Sunday, January 23, 2011

Gotta let it out




















When your Saturday night looked a little like this, it is hard to remember where Sunday went.

Actually, I worked a double last night, which means I was working from 3 pm- 8 am. I still haven't slept and I am wondering when I am going to get tired. Even after skiing for two hours, still wasn't tired. I have been up for over 36 hours. What is wrong with me?

Skiing today was beautiful. I know it is Sunday and by my own standards, I really shouldn't have gone out on the slope. But I was up at the mountain any way so I thought I would make a few runs. I met up with my friend John and we did a couple runs together. I like skiing with other people, it makes me more confident. Having some one to ski with is always worth a few laughs too.
I can't quit thinking about how beautiful it was on the mountain today. Blue bird skies, no wind, a chill in the air, only a few people on the mountain and a friend to share it all with.
For the past few weeks everyday has felt like the best day ever. I don't know why. I could get yelled at by a patron at work and five minutes later I think, "Man, today is great!" Call me resilient.


I made two loaves of sourdough bread this weekend. They were devoured by the beasts and a can of Nutella.

Friday, January 21, 2011

I found these



Gina will probably kill me for posting these but...whatever.
I found my digital pictures from senior prom the other night while looking for a pair of scissors in my desk. There are a whole slew of photos from 2004 on the disk but the Prom ones called to be posted on the interweb.

Thursday, January 20, 2011

25? Why are you not married?

Yes, I did get asked that today. Again. For the 2nd time this week.
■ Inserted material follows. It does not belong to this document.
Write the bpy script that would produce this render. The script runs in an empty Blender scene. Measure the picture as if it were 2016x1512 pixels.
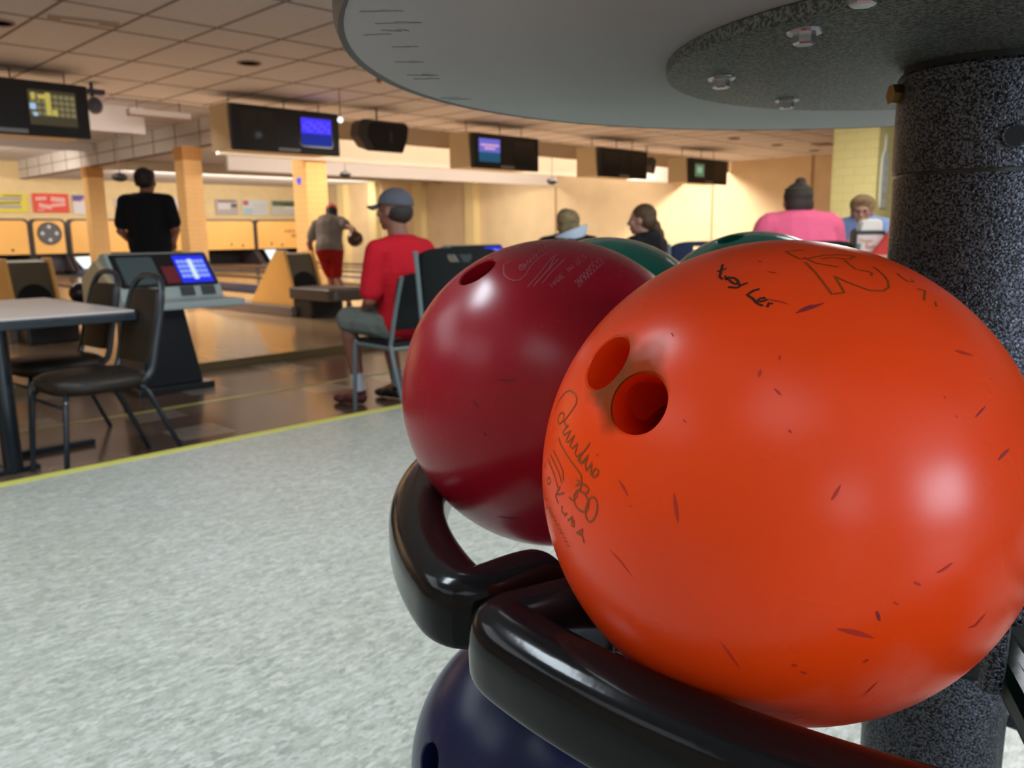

So why are people asking me this?

Good question.
For those of you who don't live in Utah, that may have stumbled upon my blog, being female, not a return missionary, and single at the age of 25 in Utah means there is something wrong with you.

What is wrong with me?

I am a radical. An extremist. A hippie. A brazen woman.

Really?

No.

I am none of these things.

I'm not marries because I haven't met the right person.

This could be due to the fact that I call a spade a spade, I speak out at inopportune times, I don't trust easily, I have opinions I share often and don't change easily. I some times go a month without shaving my legs (but I cover them up so you can't tell). I swear....like a sailor. I lived an equal amount of months outside as I did in a house last year. I wear Carhartts. I drive a Subaru with stickers on the trunk window that read "Quit eating babies America! Eat more poetry" and "Protect Wild Utah" and "No Farms. No Food". I shop organic. I can repack the baring in a bike wheel, overhaul a drive train, adjust the breaks and fit someone to a bike better than most guys.

I am not married not because I compost, vote, quilt, cook dinner for three people nearly every night of the week, have a BS in journalism, garden, ride a bike, make bread weekly, ski, play violin, minored in music, collect vinyl records, scrap book, crochet, start my garden from seed, love making people smile, give willingly, wear high heals, love unconditionally. Because I'm 32 flavors and then some.

I'm not married because it hasn't happened yet.

Plain and simple.

Wednesday, January 19, 2011

Bread

Bread has once again taken over my life. Outside of working, skiing, reading, preparing the garden, and training, I have been geeking out about bread. No, I am not working at a shop again (sadly) but since my roommates and I are trying to cut costs and I have the ability to make bread, I have become the head bread maker in our house. It has been great to take on that responsibility again since I love making a really good loaf of bread.
Since getting a starter going again my bread production has increased and my excitement for bread as well. There is something great about having a really good starter that makes bread production that much better.
I fed the starter tonight in preparation for tomorrows dough. Giddy and smiling I head to bed knowing that the microorganisms are having a party in the glass bowl sitting on my counter top. mmm.....

Monday, January 17, 2011

MLK Day

While listening to npr this morning, I heard a really great news cast on Martin Luther King Jr. It took me back to when I went to DC for the fourth of July in 2008 and got to stand where Martin Luther King stood and gave his "I Have A Dream" speech. It was so empowering to stand in front of the Lincoln Memorial, looking over The Mall and imagining being there. I have imagined myself as Martin Luther King Jr., telling the country that I dream of the day when my children are judged not by the color of their skin but the content of their character.


Having grown up with racism being a huge part of my life, I know what it feels like to have people judge you by the color of your skin. I know the feeling of being told you are a terrible person because of your beliefs. Because I know how that feels, I don't want to ever impose those feelings on someone else.
I want to fight racism in all of it's forms, against all the people of the world. We should take pride in being human and unite as such. I love that the world is diverse and is full of people with all different skin pigment variations and the cultures that are associated with them. But I don't want to put people in a corner because of their skin difference.
Over the past few months I have come to realize that the only way anything to change in this world is if everyone wants it to change. We have to unite for change to make it happen. I want to see that change happen with my generation and future generations to come. Lets make every day MLK day.